**WHAT IS ASKED:** Leave out any pictures and transcribe all other data below exactly.
==== DATA EXCERPT ====
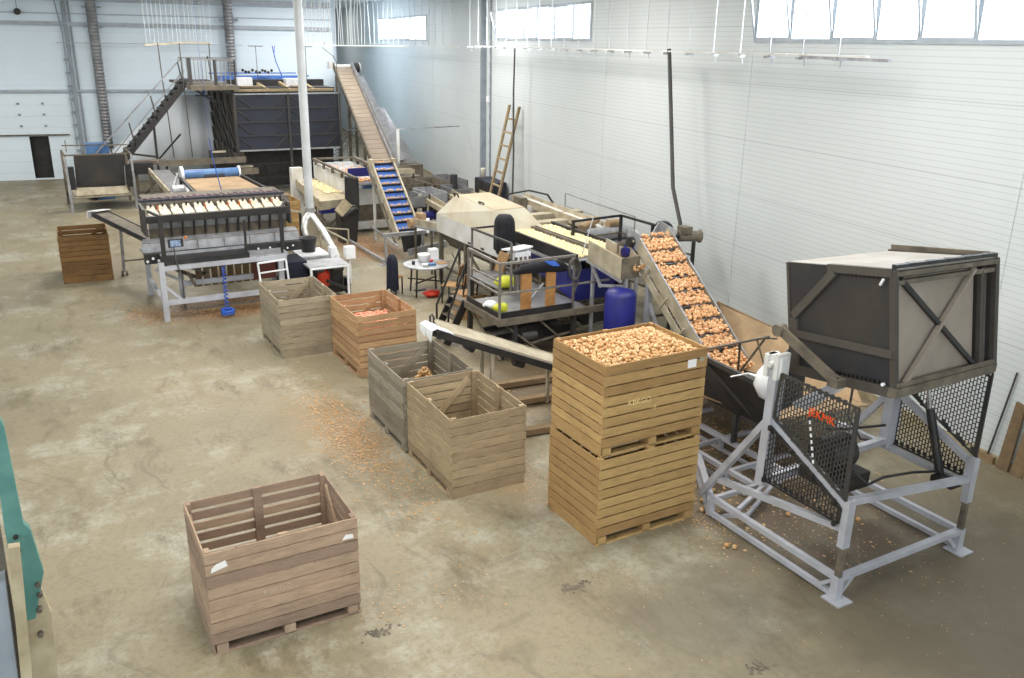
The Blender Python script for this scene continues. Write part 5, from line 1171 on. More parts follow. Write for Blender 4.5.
for k in range(12):
    x0 = 2.52 + k * .262
    p_ = WBd('weigh_pan', 'pan', lambda m: (m.plate([(x0, 21.08, 2.25), (x0 + .23, 21.08, 2.25), (x0 + .23, 21.38, 2.31), (x0, 21.38, 2.31)], .02), m.plate([(x0 + .02, 21.38, 2.30), (x0 + .21, 21.38, 2.30), (x0 + .19, 21.6, 2.38), (x0 + .04, 21.6, 2.38)], .02), m.plate([(x0, 21.08, 2.25), (x0, 21.4, 2.31), (x0, 21.4, 2.37), (x0, 21.08, 2.29)], .012)))
    WBd('pan_hinge', 'orange' if k in (0, 4, 6, 7, 8, 10) else 'dusty', lambda m: m.box(x0 + .235, x0 + .258, 21.3, 21.42, 2.30, 2.40), par=p_)
    WBd('pan_clip', 'black', lambda m: m.box(x0 + .1, x0 + .14, 21.52, 21.58, 2.36, 2.44), par=p_)
    WBd('pan_arm', 'dusty', lambda m: m.bar((x0 + .07, 21.6, 2.36), (x0 + .16, 21.95, 2.42), .03), par=p_)
WBd('pan_crossrail', 'navy', lambda m: (m.bar((2.45, 21.85, 2.46), (5.8, 21.85, 2.44), .06, .05), m.bar((2.45, 22.1, 2.45), (5.9, 22.1, 2.42), .1, .04)))
WBd('rear_bed', 'dusty', lambda m: m.box(2.6, 5.9, 21.7, 23.2, 2.2, 2.4))
WBd('wiring', 'wire', lambda m: [m.hose([(2.5 + k * .16, 21.9 + .05 * (k % 3), 2.46), (2.56 + k * .16, 22.0, 2.50 + .02 * (k % 2)), (2.68 + k * .16, 22.05, 2.46)], .014, 6) for k in range(20)], 'mauve hoses bundled along the back')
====
**EXERCISE ANSWER:**
The Blender Python script for this scene continues. Write part 5, from line 1171 on. More parts follow. Write for Blender 4.5.
for k in range(12):
    x0 = 2.52 + k * .262
    p_ = WBd('weigh_pan', 'pan', lambda m: (m.plate([(x0, 21.08, 2.25), (x0 + .23, 21.08, 2.25), (x0 + .23, 21.38, 2.31), (x0, 21.38, 2.31)], .02), m.plate([(x0 + .02, 21.38, 2.30), (x0 + .21, 21.38, 2.30), (x0 + .19, 21.6, 2.38), (x0 + .04, 21.6, 2.38)], .02), m.plate([(x0, 21.08, 2.25), (x0, 21.4, 2.31), (x0, 21.4, 2.37), (x0, 21.08, 2.29)], .012)))
    WBd('pan_hinge', 'orange' if k in (0, 4, 6, 7, 8, 10) else 'dusty', lambda m: m.box(x0 + .235, x0 + .258, 21.3, 21.42, 2.30, 2.40), par=p_)
    WBd('pan_clip', 'black', lambda m: m.box(x0 + .1, x0 + .14, 21.52, 21.58, 2.36, 2.44), par=p_)
    WBd('pan_arm', 'dusty', lambda m: m.bar((x0 + .07, 21.6, 2.36), (x0 + .16, 21.95, 2.42), .03), par=p_)
WBd('pan_crossrail', 'navy', lambda m: (m.bar((2.45, 21.85, 2.46), (5.8, 21.85, 2.44), .06, .05), m.bar((2.45, 22.1, 2.45), (5.9, 22.1, 2.42), .1, .04)))
WBd('rear_bed', 'dusty', lambda m: m.box(2.6, 5.9, 21.7, 23.2, 2.2, 2.4))
WBd('wiring', 'wire', lambda m: [m.hose([(2.5 + k * .16, 21.9 + .05 * (k % 3), 2.46), (2.56 + k * .16, 22.0, 2.50 + .02 * (k % 2)), (2.68 + k * .16, 22.05, 2.46)], .014, 6) for k in range(20)], 'mauve hoses bundled along the back')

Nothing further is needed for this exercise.